Source records
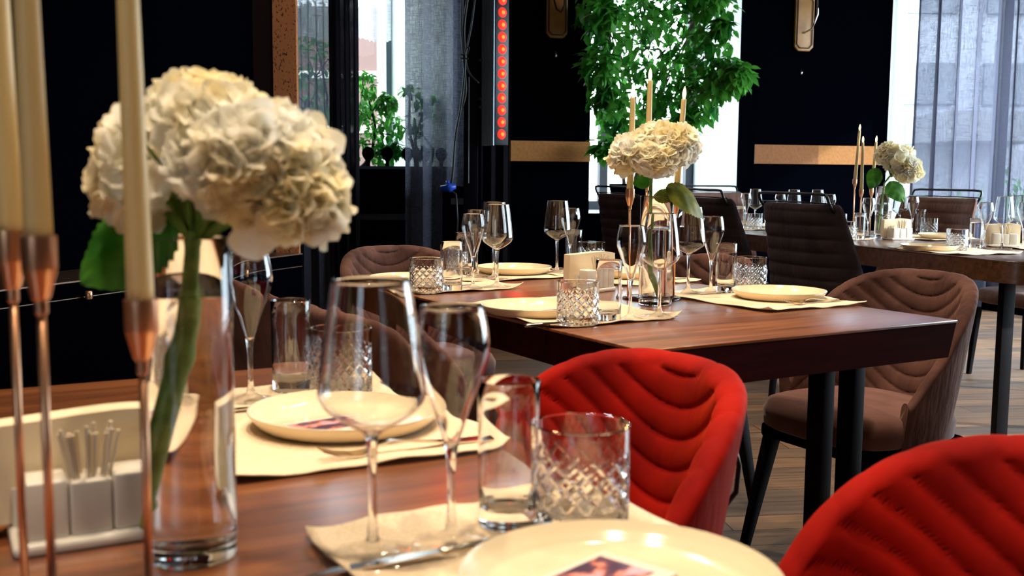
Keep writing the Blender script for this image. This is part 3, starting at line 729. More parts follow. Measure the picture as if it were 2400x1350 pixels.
def cut_glass():
    o = thing('cut_crystal_tumbler', '', 'glass')
    seg, rows, H, r, th, base = 240, 72, .090, .0440, .0035, .012
    v, f = [], []
    def groove(a, z):
        if z < .004 or z > .070: return 0
        amt = 1.0
        k = 15
        d1 = abs(((a * k / PI / 2 + z / .0175) % 1) - .5) * 2; d2 = abs(((a * k / PI / 2 - z / .0175) % 1) - .5) * 2
        g = max(max(0, (d1 - .72) / .28), max(0, (d2 - .72) / .28))
        if z > .050:  # fan of short cuts at the top
            ph = (a * k / PI / 2) % 1
            amt = max(0, 1 - (z - .050) / .02 * (.3 + 1.6 * abs(((ph * 1.0) % 1) - .5)))
        return g * amt * .0014
    zs = [.0005 + (H - .001) * i / rows for i in range(rows + 1)]
    for z in zs:
        for j in range(seg):
            a = 2 * PI * j / seg; rr = r - groove(a, z) - (.0015 if z < .002 else 0); v.append((rr * math.cos(a), rr * math.sin(a), z))
    for i in range(rows):
        for j in range(seg): j2 = (j + 1) % seg; f.append((i * seg + j, i * seg + j2, (i + 1) * seg + j2, (i + 1) * seg + j))
    c = len(v); v.append((0, 0, .0005)); f += [(c, (j + 1) % seg, j) for j in range(seg)]
    top = rows * seg; prev = top
    for (rr, z) in [(r - .0008, H), (r - th + .0008, H), (r - th, H - .001), (r - th, H * .5), (r - th, base + .006), (r - th - .005, base), ]:
        k0 = len(v); v += [(rr * math.cos(2 * PI * j / seg), rr * math.sin(2 * PI * j / seg), z) for j in range(seg)]
        for j in range(seg): j2 = (j + 1) % seg; f.append((prev + j, prev + j2, k0 + j2, k0 + j))
        prev = k0
    c = len(v); v.append((0, 0, base)); f += [(prev + j, prev + (j + 1) % seg, c) for j in range(seg)]
    mk('cut_body', v, f, M['glass'], o); autosmooth(o.children[0], 22); return o
tumb = cut_glass()
def plate_proto():
    v, f = lathe(smoothprof([(0, .004), (.05, .004), (.095, .0055), (.108, .012), (.1165, .0205), (.1178, .0222)], 5) + [(.1188, .0222), (.1192, .0212)] + smoothprof([(.1185, .0190), (.110, .0085), (.098, .0015), (.068, 0)], 4) + [(.062, .0), (.058, .0015), (0, .0015)], 72)
    o = mk('plate', v, f, M['ceramic']); return tag(o, '', 'plate')
plate = plate_proto()
def mat_mesh(seed, LX=.34, LY=.45):
    rn = random.Random(seed); nx, ny = 26, 34; v = []; f = []
    p = [rn.uniform(0, 6) for _ in range(6)]
    for side in (0, 1):
        for i in range(nx + 1):
            for j in range(ny + 1):
                s, t = i / nx * 2 - 1, j / ny * 2 - 1
                cr = .05   # rounded corners
                x, y = s * LX / 2, t * LY / 2
                ed = max(abs(s), abs(t)) ** 6
                x *= 1 - .03 * (abs(t) ** 8); y *= 1 - .03 * (abs(s) ** 8)
                x += .003 * math.sin(t * 5 + p[0]) * abs(s); y += .003 * math.sin(s * 4 + p[1]) * abs(t)
                z = .0012 + ed * (.0035 * (1 + math.sin(t * 7 + s * 5 + p[2])) * .6 + .002 * (1 + math.sin(s * 13 + p[3])) * .5) + (abs(s * t) ** 9) * .006 * (1 + math.sin(p[4] + s * 2 + t))
                v.append((x, y, z + (.0016 if side else 0)))
    m_ = ny + 1; N = (nx + 1) * m_
    for i in range(nx):
        for j in range(ny):
            a = i * m_ + j; f.append((a, a + 1, a + m_ + 1, a + m_)); a += N; f.append((a, a + m_, a + m_ + 1, a + 1))
    ring = [j for j in range(m_)] + [i * m_ + ny for i in range(1, nx + 1)] + [nx * m_ + j for j in range(ny - 1, -1, -1)] + [i * m_ for i in range(nx - 1, 0, -1)]
    for a, b in zip(ring, ring[1:] + ring[:1]): f.append((a, a + N, b + N, b))
    return v, f
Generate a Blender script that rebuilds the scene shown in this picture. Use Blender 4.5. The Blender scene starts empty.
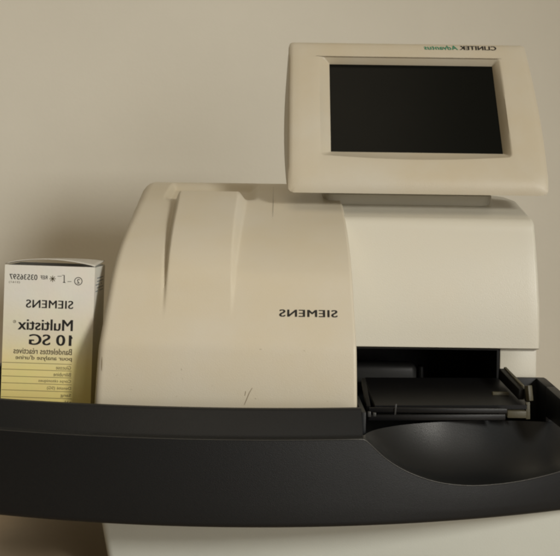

Your task: Transcribe the material as is, with images omitted.

The answer:
Keep writing the Blender script for this image. This is part 3, starting at line 729. More parts follow. Measure the picture as if it were 2400x1350 pixels.
def cut_glass():
    o = thing('cut_crystal_tumbler', '', 'glass')
    seg, rows, H, r, th, base = 240, 72, .090, .0440, .0035, .012
    v, f = [], []
    def groove(a, z):
        if z < .004 or z > .070: return 0
        amt = 1.0
        k = 15
        d1 = abs(((a * k / PI / 2 + z / .0175) % 1) - .5) * 2; d2 = abs(((a * k / PI / 2 - z / .0175) % 1) - .5) * 2
        g = max(max(0, (d1 - .72) / .28), max(0, (d2 - .72) / .28))
        if z > .050:  # fan of short cuts at the top
            ph = (a * k / PI / 2) % 1
            amt = max(0, 1 - (z - .050) / .02 * (.3 + 1.6 * abs(((ph * 1.0) % 1) - .5)))
        return g * amt * .0014
    zs = [.0005 + (H - .001) * i / rows for i in range(rows + 1)]
    for z in zs:
        for j in range(seg):
            a = 2 * PI * j / seg; rr = r - groove(a, z) - (.0015 if z < .002 else 0); v.append((rr * math.cos(a), rr * math.sin(a), z))
    for i in range(rows):
        for j in range(seg): j2 = (j + 1) % seg; f.append((i * seg + j, i * seg + j2, (i + 1) * seg + j2, (i + 1) * seg + j))
    c = len(v); v.append((0, 0, .0005)); f += [(c, (j + 1) % seg, j) for j in range(seg)]
    top = rows * seg; prev = top
    for (rr, z) in [(r - .0008, H), (r - th + .0008, H), (r - th, H - .001), (r - th, H * .5), (r - th, base + .006), (r - th - .005, base), ]:
        k0 = len(v); v += [(rr * math.cos(2 * PI * j / seg), rr * math.sin(2 * PI * j / seg), z) for j in range(seg)]
        for j in range(seg): j2 = (j + 1) % seg; f.append((prev + j, prev + j2, k0 + j2, k0 + j))
        prev = k0
    c = len(v); v.append((0, 0, base)); f += [(prev + j, prev + (j + 1) % seg, c) for j in range(seg)]
    mk('cut_body', v, f, M['glass'], o); autosmooth(o.children[0], 22); return o
tumb = cut_glass()
def plate_proto():
    v, f = lathe(smoothprof([(0, .004), (.05, .004), (.095, .0055), (.108, .012), (.1165, .0205), (.1178, .0222)], 5) + [(.1188, .0222), (.1192, .0212)] + smoothprof([(.1185, .0190), (.110, .0085), (.098, .0015), (.068, 0)], 4) + [(.062, .0), (.058, .0015), (0, .0015)], 72)
    o = mk('plate', v, f, M['ceramic']); return tag(o, '', 'plate')
plate = plate_proto()
def mat_mesh(seed, LX=.34, LY=.45):
    rn = random.Random(seed); nx, ny = 26, 34; v = []; f = []
    p = [rn.uniform(0, 6) for _ in range(6)]
    for side in (0, 1):
        for i in range(nx + 1):
            for j in range(ny + 1):
                s, t = i / nx * 2 - 1, j / ny * 2 - 1
                cr = .05   # rounded corners
                x, y = s * LX / 2, t * LY / 2
                ed = max(abs(s), abs(t)) ** 6
                x *= 1 - .03 * (abs(t) ** 8); y *= 1 - .03 * (abs(s) ** 8)
                x += .003 * math.sin(t * 5 + p[0]) * abs(s); y += .003 * math.sin(s * 4 + p[1]) * abs(t)
                z = .0012 + ed * (.0035 * (1 + math.sin(t * 7 + s * 5 + p[2])) * .6 + .002 * (1 + math.sin(s * 13 + p[3])) * .5) + (abs(s * t) ** 9) * .006 * (1 + math.sin(p[4] + s * 2 + t))
                v.append((x, y, z + (.0016 if side else 0)))
    m_ = ny + 1; N = (nx + 1) * m_
    for i in range(nx):
        for j in range(ny):
            a = i * m_ + j; f.append((a, a + 1, a + m_ + 1, a + m_)); a += N; f.append((a, a + m_, a + m_ + 1, a + 1))
    ring = [j for j in range(m_)] + [i * m_ + ny for i in range(1, nx + 1)] + [nx * m_ + j for j in range(ny - 1, -1, -1)] + [i * m_ for i in range(nx - 1, 0, -1)]
    for a, b in zip(ring, ring[1:] + ring[:1]): f.append((a, a + N, b + N, b))
    return v, f
Generate a Blender script that rebuilds the scene shown in this picture. Use Blender 4.5. The Blender scene starts empty.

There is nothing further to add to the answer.